There are simple phrases that can be interpreted and changed according to parental intuition but achieve a greater effect than prohibitions and commands. The most important thing is for the child to feel that the child’s emotions are important to the parent and that the child always has the support and understanding of an adult. A child’s nervous system is just forming and we know that even an adult can cry over an insignificant little thing.

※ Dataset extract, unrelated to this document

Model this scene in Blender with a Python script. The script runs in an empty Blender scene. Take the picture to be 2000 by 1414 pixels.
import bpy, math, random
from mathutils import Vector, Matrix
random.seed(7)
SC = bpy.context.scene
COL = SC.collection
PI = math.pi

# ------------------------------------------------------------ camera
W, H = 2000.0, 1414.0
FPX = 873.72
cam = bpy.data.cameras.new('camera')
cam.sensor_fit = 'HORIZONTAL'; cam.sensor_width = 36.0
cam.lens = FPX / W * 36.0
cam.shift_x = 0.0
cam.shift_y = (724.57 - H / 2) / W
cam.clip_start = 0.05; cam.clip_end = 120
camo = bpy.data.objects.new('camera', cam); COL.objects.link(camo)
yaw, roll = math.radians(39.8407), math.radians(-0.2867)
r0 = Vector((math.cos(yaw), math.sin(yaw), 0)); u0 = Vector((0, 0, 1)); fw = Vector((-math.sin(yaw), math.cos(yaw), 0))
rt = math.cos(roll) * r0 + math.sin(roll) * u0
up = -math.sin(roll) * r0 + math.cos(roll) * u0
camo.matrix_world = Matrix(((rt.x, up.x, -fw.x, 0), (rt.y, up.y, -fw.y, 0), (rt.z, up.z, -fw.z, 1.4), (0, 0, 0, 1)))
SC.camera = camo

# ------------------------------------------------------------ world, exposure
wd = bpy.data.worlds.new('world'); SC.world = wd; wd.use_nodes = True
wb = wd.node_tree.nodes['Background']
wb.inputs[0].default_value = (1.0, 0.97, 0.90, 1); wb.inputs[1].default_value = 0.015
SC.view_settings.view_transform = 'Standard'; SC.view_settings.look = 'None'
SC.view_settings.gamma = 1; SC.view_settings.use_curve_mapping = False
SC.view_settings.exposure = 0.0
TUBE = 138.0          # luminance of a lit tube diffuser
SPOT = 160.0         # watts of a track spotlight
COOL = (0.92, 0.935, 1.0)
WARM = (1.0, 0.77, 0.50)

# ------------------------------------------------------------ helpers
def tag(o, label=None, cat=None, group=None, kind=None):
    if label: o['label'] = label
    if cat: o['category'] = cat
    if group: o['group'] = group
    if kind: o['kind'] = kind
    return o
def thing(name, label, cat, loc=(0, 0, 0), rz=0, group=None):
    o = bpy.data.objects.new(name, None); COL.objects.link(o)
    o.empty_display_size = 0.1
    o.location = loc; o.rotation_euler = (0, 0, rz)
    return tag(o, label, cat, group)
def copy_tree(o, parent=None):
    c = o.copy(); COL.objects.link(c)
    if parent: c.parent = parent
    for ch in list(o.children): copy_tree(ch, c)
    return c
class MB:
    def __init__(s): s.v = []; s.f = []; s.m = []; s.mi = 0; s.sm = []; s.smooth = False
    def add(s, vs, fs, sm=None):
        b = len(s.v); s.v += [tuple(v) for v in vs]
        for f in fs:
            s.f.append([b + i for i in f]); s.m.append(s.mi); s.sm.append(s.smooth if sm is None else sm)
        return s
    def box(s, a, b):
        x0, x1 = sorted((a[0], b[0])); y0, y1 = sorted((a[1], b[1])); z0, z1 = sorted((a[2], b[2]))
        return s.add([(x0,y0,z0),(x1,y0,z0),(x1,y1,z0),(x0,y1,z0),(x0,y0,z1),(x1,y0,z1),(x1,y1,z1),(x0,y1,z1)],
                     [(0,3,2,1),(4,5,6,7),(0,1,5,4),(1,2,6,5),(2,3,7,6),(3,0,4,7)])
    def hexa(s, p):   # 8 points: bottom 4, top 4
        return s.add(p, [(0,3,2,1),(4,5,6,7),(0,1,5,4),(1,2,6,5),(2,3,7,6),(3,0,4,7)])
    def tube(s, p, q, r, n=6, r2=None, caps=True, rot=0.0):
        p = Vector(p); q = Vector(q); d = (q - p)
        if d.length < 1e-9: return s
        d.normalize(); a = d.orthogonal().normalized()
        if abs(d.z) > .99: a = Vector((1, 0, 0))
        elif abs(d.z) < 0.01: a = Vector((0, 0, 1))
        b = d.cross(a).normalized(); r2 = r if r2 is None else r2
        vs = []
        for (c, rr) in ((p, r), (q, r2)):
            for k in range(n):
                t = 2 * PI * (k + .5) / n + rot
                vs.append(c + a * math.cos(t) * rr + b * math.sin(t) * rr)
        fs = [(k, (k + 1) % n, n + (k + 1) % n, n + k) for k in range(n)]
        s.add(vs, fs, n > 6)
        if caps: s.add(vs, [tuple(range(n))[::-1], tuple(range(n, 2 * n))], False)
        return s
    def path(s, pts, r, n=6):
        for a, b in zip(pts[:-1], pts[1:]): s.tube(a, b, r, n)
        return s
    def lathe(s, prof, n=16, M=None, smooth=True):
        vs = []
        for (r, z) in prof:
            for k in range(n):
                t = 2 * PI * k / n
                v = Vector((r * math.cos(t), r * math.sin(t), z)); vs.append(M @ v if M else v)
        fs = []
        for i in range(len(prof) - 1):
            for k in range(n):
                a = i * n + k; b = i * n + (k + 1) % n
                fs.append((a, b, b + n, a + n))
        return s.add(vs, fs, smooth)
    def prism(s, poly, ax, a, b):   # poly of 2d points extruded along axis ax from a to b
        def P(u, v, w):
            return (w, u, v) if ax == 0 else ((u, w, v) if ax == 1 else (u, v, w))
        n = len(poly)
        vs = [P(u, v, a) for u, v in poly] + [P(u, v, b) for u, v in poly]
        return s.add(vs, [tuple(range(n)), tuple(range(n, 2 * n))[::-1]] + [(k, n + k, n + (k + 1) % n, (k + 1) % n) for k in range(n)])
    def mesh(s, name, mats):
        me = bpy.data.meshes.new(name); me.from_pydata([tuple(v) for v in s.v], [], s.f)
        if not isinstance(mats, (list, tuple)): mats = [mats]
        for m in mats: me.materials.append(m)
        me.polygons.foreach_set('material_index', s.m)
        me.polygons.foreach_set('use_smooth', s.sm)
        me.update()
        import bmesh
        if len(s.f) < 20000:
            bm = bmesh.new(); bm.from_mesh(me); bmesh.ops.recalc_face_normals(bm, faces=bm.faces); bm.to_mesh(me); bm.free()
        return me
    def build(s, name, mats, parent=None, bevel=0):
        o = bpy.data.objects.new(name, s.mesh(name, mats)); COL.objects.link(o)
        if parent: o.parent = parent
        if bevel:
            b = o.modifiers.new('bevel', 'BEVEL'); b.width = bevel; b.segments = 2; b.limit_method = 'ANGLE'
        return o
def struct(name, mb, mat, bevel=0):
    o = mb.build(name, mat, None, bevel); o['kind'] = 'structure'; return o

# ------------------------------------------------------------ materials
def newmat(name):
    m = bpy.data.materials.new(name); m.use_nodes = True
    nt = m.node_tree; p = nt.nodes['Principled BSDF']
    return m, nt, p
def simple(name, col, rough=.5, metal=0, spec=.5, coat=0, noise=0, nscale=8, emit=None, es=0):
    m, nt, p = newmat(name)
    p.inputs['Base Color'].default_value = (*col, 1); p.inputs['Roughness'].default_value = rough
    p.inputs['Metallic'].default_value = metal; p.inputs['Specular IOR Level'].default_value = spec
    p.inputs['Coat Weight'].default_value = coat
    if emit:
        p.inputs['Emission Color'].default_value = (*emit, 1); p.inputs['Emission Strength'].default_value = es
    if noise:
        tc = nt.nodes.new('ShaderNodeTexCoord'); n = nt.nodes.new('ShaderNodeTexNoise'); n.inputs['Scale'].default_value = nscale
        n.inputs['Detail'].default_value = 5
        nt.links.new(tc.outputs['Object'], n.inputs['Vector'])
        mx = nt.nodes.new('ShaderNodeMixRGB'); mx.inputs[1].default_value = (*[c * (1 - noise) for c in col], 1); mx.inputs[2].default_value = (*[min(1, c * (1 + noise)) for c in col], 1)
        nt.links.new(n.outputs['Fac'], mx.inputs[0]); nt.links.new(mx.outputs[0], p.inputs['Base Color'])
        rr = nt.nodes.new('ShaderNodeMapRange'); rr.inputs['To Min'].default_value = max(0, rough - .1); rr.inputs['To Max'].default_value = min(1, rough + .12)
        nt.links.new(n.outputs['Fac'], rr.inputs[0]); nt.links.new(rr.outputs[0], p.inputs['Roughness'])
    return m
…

  1. Don’t punish a child — a child shouldn’t be punished regardless of parental anger. And the child should not be humiliated with some ugly words such as “crying boy/girl”, “naughty child” and the like.
  2. Do not distract the child – do not change the topic of conversation and distract the child. The child should know that the parent is always present and ready to understand / help.
  3. One should not ask a lot of questions to the child — the child in anger or hysteria should calm down and slowly be brought into normal conversation. Excessive questions towards the crying child do not make sense is the child is then unable to answer the questions.
  4. One should also not calm the child and say that all is well — the child will be drenched in tears will not understand these words even if the parent repeats 20 times that everything is fine. The child should be helped by solving the problem instead of trying to calm the child.

10 phrases that help when a child is in anger and hysteria

  1. Tell me what made you angry and let’s talk.
  2. You’re right, it’s very uncomfortable. I would be angry too.
  3. I am here and ready to help you.
  4. Crying and anger are normal because I get angry sometimes too.
  5. I understand you and I understand your condition.
  6. You can be alone if you don’t want to talk now. But I am always there and you can turn at any time.
  7. I will help you solve the problem.
  8. If you want you can cry.
  9. I am always ready to listen to your problems.
  10. Yes, it’s hard for you now and you’re angry now.